• SOURCE MATERIAL
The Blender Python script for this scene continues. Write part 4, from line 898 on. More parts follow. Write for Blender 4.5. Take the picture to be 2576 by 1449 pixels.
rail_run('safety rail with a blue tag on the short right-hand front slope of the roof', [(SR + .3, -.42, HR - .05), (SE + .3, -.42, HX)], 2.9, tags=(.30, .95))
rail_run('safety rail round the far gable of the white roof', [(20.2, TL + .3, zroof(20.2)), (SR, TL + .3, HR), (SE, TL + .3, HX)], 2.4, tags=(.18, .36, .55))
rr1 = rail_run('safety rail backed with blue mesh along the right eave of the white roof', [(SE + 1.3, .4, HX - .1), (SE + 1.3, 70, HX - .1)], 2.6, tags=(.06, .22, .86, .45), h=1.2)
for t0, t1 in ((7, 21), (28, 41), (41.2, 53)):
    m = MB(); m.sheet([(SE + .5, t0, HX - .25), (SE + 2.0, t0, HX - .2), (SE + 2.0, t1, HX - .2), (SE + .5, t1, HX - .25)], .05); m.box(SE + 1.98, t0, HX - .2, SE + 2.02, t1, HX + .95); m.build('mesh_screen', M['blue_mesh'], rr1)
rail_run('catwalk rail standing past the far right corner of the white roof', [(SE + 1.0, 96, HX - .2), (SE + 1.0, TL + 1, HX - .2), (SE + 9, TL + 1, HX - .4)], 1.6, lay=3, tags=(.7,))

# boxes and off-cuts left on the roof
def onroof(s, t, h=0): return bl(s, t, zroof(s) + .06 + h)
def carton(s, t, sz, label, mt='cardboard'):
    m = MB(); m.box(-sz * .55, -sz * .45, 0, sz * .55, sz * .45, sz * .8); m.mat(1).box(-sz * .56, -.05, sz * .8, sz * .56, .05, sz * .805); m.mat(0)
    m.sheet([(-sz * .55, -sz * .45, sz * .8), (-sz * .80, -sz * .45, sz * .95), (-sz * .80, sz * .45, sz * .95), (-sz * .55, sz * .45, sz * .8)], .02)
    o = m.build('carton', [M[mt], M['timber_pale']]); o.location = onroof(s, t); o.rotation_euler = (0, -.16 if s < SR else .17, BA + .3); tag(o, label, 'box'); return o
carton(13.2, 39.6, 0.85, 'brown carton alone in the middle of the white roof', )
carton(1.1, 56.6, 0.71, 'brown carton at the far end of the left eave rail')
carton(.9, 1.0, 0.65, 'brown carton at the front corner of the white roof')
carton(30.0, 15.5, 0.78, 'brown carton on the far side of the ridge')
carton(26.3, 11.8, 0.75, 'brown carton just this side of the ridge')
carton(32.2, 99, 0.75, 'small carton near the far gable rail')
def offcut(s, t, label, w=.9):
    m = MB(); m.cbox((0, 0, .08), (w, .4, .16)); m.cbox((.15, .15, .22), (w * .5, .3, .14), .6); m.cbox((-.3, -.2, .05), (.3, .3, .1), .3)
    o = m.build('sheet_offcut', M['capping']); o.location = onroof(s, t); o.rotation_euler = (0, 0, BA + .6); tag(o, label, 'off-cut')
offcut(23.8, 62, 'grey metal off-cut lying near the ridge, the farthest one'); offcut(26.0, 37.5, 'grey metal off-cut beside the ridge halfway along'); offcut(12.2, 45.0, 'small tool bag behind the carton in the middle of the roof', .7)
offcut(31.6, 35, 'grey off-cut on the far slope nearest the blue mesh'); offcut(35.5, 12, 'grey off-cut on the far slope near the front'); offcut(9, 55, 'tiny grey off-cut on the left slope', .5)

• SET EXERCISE
Set down the material above again, word for word.

• RESPONSE TO THIS EXERCISE
The Blender Python script for this scene continues. Write part 4, from line 898 on. More parts follow. Write for Blender 4.5. Take the picture to be 2576 by 1449 pixels.
rail_run('safety rail with a blue tag on the short right-hand front slope of the roof', [(SR + .3, -.42, HR - .05), (SE + .3, -.42, HX)], 2.9, tags=(.30, .95))
rail_run('safety rail round the far gable of the white roof', [(20.2, TL + .3, zroof(20.2)), (SR, TL + .3, HR), (SE, TL + .3, HX)], 2.4, tags=(.18, .36, .55))
rr1 = rail_run('safety rail backed with blue mesh along the right eave of the white roof', [(SE + 1.3, .4, HX - .1), (SE + 1.3, 70, HX - .1)], 2.6, tags=(.06, .22, .86, .45), h=1.2)
for t0, t1 in ((7, 21), (28, 41), (41.2, 53)):
    m = MB(); m.sheet([(SE + .5, t0, HX - .25), (SE + 2.0, t0, HX - .2), (SE + 2.0, t1, HX - .2), (SE + .5, t1, HX - .25)], .05); m.box(SE + 1.98, t0, HX - .2, SE + 2.02, t1, HX + .95); m.build('mesh_screen', M['blue_mesh'], rr1)
rail_run('catwalk rail standing past the far right corner of the white roof', [(SE + 1.0, 96, HX - .2), (SE + 1.0, TL + 1, HX - .2), (SE + 9, TL + 1, HX - .4)], 1.6, lay=3, tags=(.7,))

# boxes and off-cuts left on the roof
def onroof(s, t, h=0): return bl(s, t, zroof(s) + .06 + h)
def carton(s, t, sz, label, mt='cardboard'):
    m = MB(); m.box(-sz * .55, -sz * .45, 0, sz * .55, sz * .45, sz * .8); m.mat(1).box(-sz * .56, -.05, sz * .8, sz * .56, .05, sz * .805); m.mat(0)
    m.sheet([(-sz * .55, -sz * .45, sz * .8), (-sz * .80, -sz * .45, sz * .95), (-sz * .80, sz * .45, sz * .95), (-sz * .55, sz * .45, sz * .8)], .02)
    o = m.build('carton', [M[mt], M['timber_pale']]); o.location = onroof(s, t); o.rotation_euler = (0, -.16 if s < SR else .17, BA + .3); tag(o, label, 'box'); return o
carton(13.2, 39.6, 0.85, 'brown carton alone in the middle of the white roof', )
carton(1.1, 56.6, 0.71, 'brown carton at the far end of the left eave rail')
carton(.9, 1.0, 0.65, 'brown carton at the front corner of the white roof')
carton(30.0, 15.5, 0.78, 'brown carton on the far side of the ridge')
carton(26.3, 11.8, 0.75, 'brown carton just this side of the ridge')
carton(32.2, 99, 0.75, 'small carton near the far gable rail')
def offcut(s, t, label, w=.9):
    m = MB(); m.cbox((0, 0, .08), (w, .4, .16)); m.cbox((.15, .15, .22), (w * .5, .3, .14), .6); m.cbox((-.3, -.2, .05), (.3, .3, .1), .3)
    o = m.build('sheet_offcut', M['capping']); o.location = onroof(s, t); o.rotation_euler = (0, 0, BA + .6); tag(o, label, 'off-cut')
offcut(23.8, 62, 'grey metal off-cut lying near the ridge, the farthest one'); offcut(26.0, 37.5, 'grey metal off-cut beside the ridge halfway along'); offcut(12.2, 45.0, 'small tool bag behind the carton in the middle of the roof', .7)
offcut(31.6, 35, 'grey off-cut on the far slope nearest the blue mesh'); offcut(35.5, 12, 'grey off-cut on the far slope near the front'); offcut(9, 55, 'tiny grey off-cut on the left slope', .5)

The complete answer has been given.